-- begin INPUT FOR THIS TASK --
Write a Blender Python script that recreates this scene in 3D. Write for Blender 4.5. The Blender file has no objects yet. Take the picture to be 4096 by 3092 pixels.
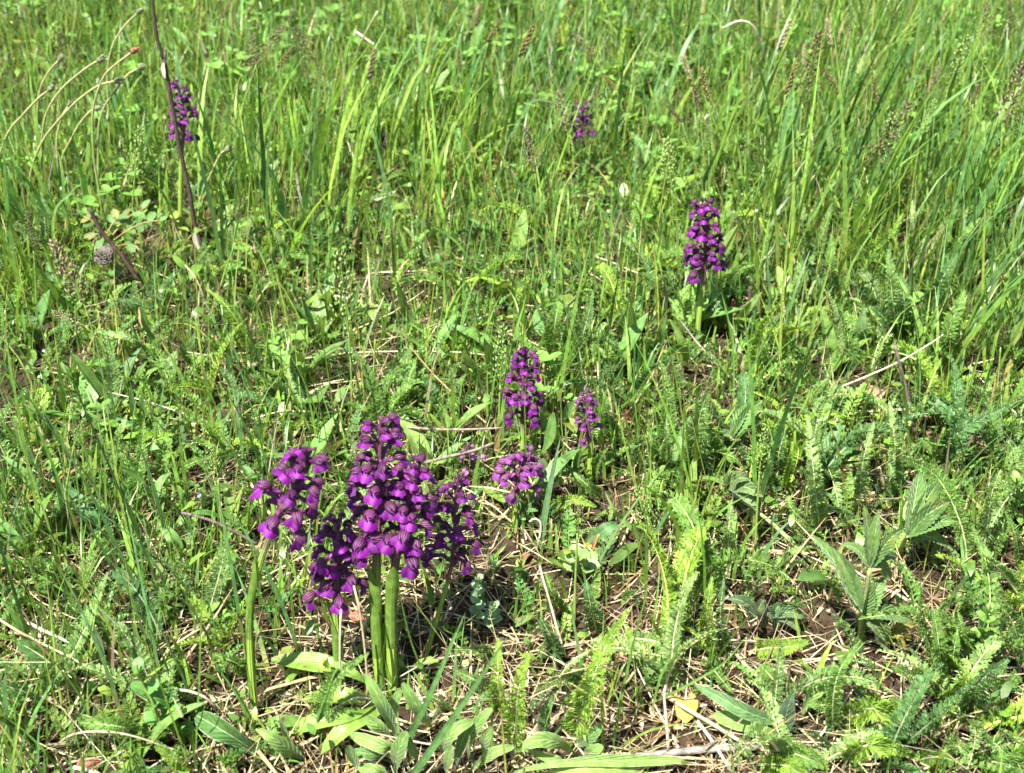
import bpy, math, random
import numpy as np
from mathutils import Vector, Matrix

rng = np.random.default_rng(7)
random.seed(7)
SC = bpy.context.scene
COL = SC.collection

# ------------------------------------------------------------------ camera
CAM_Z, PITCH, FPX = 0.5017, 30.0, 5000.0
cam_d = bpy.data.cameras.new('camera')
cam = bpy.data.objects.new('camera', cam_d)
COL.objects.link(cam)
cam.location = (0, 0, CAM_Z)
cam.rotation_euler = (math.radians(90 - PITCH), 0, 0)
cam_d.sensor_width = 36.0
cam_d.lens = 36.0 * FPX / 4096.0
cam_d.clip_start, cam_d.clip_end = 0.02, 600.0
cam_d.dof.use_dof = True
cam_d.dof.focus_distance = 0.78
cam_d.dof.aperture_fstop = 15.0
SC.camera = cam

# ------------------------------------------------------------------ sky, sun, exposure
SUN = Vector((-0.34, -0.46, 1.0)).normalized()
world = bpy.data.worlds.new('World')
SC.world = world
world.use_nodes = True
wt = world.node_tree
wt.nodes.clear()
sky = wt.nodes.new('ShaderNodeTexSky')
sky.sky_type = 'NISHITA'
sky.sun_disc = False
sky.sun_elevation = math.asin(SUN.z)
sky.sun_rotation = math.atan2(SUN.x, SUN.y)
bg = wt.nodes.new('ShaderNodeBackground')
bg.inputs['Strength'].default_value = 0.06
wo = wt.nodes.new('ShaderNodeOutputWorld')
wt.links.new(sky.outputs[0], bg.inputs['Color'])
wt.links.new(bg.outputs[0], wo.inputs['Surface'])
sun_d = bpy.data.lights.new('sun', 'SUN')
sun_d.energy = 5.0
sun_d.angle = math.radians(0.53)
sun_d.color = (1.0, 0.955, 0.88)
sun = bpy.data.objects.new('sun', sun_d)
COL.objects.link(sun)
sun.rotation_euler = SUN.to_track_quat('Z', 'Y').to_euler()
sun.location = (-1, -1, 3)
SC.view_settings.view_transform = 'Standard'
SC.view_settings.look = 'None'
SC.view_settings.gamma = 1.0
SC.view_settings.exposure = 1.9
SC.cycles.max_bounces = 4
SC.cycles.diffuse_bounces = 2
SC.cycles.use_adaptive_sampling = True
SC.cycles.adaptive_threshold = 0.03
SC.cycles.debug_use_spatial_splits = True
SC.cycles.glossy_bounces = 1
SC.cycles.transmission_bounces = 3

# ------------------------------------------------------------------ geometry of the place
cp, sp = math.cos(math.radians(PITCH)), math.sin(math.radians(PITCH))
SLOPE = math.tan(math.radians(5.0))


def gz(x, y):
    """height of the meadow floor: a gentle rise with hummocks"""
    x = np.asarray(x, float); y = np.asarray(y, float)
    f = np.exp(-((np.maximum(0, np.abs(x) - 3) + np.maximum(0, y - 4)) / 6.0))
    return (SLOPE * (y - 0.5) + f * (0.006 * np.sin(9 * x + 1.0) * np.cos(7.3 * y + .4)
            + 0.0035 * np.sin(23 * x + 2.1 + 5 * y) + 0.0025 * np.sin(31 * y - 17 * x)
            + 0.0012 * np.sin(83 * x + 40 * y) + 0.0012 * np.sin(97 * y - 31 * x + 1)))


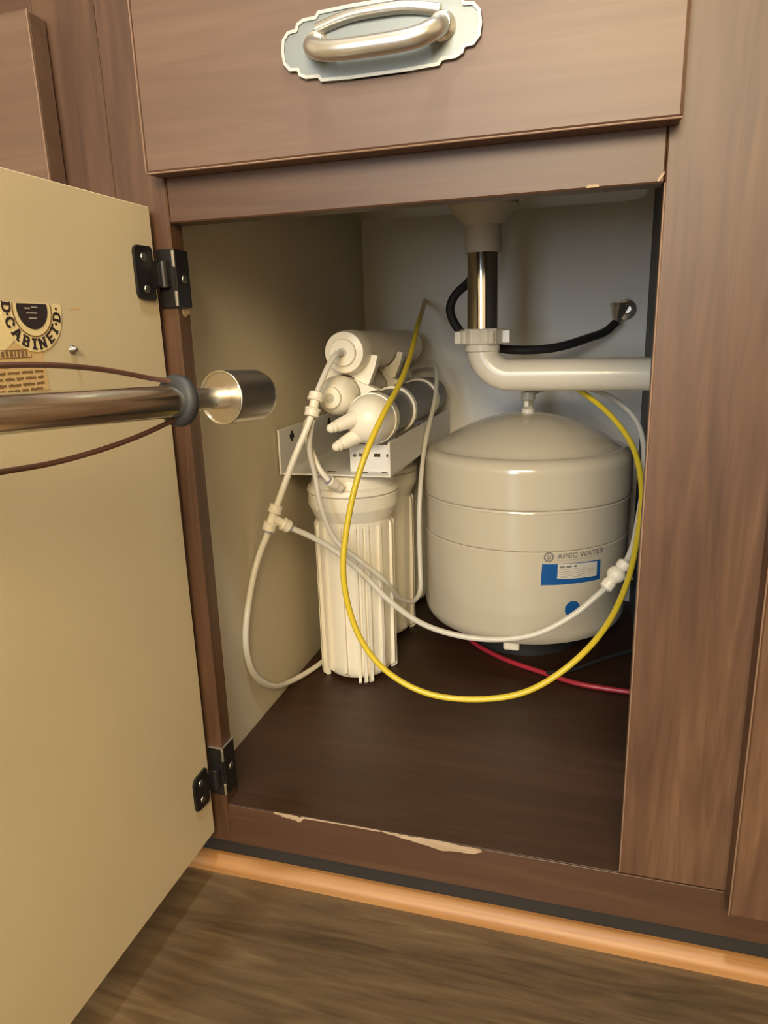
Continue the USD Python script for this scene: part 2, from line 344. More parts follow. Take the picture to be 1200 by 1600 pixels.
-- end INPUT FOR THIS TASK --
[TASK BRIEF]:
From the first line of the entries above down to the line holding "COL = SC.collection", quote each line exactly and nothing else, skipping pictures.

[RESULT FOR THIS EXERCISE]:
Write a Blender Python script that recreates this scene in 3D. Write for Blender 4.5. The Blender file has no objects yet. Take the picture to be 4096 by 3092 pixels.
import bpy, math, random
import numpy as np
from mathutils import Vector, Matrix

rng = np.random.default_rng(7)
random.seed(7)
SC = bpy.context.scene
COL = SC.collection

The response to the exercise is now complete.